Theories and speculations are easily found in the news media and overheard in talks between students on campus. The assumption of Al DeGuzman, the suspect, being an anarchist developed in the last few days, mostly due to various websites that were either put up by DeGuzman or indirectly linked with him.
One of the websites directly attacks presidential contestant Al Gore and President George W. Bush and accuses them of “dishonoring the memories of the revolutionaries who took up the gun to assure that the soil we stand on would be free.”
According to the Webster New World Dictionary, Anarchism is “the theory that all forms of organized government interfere unjustly with individual liberty and are therefore undesirable.”
Some anarchists legitimate their beliefs by saying that anarchism is a philosophical theory which addresses a crucial moral dilemma: if a person is responsible for his actions, then it necessarily follows that autonomy of that individual should be all-encompassing.
People, thus, could not retain their autonomy while a government has the supreme authority over them. Anarchists argue that when faced with this dilemma between being ruled by an authority or having complete autonomy, they choose the latter.
This standpoint can lead to resistance to organized government in some form of terrorism, including armed attacks on public places or institutions.
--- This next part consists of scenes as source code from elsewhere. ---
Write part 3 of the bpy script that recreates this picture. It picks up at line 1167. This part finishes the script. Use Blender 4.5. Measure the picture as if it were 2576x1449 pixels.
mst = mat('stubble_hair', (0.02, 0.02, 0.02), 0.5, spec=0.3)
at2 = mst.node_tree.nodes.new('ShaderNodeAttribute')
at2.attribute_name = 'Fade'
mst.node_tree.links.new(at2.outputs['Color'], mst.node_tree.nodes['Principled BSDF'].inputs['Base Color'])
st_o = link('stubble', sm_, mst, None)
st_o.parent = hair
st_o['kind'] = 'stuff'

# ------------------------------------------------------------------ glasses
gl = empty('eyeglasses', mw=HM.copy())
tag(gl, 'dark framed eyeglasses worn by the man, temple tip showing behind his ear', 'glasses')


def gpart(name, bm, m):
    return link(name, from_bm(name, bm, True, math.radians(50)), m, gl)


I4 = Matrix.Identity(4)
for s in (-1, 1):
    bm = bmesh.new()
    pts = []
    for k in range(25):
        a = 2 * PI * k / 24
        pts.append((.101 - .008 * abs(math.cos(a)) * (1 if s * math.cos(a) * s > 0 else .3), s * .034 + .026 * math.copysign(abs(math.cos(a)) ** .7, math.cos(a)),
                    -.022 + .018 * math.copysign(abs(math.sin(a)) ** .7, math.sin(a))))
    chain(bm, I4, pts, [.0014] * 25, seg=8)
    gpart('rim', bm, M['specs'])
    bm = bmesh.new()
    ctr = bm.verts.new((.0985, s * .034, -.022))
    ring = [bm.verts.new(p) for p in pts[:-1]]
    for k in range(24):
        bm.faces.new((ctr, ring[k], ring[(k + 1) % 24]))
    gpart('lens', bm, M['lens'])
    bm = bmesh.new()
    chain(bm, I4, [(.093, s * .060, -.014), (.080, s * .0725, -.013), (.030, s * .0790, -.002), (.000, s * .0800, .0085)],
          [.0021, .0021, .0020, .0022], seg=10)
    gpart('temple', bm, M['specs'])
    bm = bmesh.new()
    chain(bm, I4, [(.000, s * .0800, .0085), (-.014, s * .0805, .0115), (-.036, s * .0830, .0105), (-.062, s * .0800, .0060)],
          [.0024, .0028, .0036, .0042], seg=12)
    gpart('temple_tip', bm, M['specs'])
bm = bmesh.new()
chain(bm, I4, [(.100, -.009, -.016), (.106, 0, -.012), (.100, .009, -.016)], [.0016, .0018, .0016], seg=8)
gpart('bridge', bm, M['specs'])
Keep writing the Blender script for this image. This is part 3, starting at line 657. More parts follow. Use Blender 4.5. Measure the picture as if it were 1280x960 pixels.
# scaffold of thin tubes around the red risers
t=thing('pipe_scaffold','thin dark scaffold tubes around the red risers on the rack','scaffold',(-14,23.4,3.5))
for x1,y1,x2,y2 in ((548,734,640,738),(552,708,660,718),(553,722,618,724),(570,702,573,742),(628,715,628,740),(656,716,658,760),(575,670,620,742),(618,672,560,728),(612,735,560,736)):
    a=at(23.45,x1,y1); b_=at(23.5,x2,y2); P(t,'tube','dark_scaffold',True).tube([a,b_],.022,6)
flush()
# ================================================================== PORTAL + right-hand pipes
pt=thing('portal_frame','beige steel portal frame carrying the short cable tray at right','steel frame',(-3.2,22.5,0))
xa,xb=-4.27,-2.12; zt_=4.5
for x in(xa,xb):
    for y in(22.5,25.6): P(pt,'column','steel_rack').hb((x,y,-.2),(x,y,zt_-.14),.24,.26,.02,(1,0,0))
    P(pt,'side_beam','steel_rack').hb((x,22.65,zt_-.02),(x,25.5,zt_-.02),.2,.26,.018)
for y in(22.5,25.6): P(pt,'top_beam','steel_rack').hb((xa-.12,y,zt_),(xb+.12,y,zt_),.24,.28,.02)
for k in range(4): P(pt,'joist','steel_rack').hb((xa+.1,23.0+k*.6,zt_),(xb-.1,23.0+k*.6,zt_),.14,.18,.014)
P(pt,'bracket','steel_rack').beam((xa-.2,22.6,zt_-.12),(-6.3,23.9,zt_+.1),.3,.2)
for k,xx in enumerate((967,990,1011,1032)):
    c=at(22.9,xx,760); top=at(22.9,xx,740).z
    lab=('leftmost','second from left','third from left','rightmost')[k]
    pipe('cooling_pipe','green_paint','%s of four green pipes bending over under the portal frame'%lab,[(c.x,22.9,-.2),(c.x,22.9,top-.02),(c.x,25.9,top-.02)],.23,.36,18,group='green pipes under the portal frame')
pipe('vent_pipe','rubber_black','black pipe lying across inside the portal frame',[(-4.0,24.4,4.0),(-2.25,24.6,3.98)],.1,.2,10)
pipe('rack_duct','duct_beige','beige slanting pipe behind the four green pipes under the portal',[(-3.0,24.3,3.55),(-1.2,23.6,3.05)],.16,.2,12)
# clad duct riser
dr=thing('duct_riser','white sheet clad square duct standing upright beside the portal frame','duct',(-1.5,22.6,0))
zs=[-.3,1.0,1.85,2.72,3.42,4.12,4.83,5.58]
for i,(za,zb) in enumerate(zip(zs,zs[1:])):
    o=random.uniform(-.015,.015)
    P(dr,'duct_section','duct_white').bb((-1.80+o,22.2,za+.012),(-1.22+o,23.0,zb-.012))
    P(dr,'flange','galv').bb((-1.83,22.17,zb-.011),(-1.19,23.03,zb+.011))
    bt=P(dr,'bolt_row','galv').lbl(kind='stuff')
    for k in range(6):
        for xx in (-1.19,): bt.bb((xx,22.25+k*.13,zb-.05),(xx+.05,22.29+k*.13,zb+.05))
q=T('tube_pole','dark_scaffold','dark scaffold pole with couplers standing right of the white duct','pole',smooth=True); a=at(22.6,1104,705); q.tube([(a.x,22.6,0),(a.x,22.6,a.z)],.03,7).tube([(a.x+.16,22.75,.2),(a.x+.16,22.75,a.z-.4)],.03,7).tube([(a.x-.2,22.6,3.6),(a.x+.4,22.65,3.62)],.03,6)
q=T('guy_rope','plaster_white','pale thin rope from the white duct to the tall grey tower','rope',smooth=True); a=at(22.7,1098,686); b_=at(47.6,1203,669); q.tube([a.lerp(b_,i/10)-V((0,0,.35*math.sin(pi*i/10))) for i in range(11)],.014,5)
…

Some students say, however, that it has yet to be seen whether DeGuzman is in fact an anarchist and was actually planning a terrorist attack on De Anza.
Some say the media hyped up on theories about the psychological and ideological profile of this De Anza student.
Rose Dungan, a morning student swimmer, says she thinks the media exaggerated speculations about possible motives DeGuzman might have had. “They expressed too many ifs,” she says.
Information about anarchism can be found in the publications “In Defense of Anarchism,” by Robert Paul Wolff, “The Psychology of Political Violence,” by Emma Goldman and “Everything You Ever Wanted To Know About Anarchy,”by the Anarchist Media Group.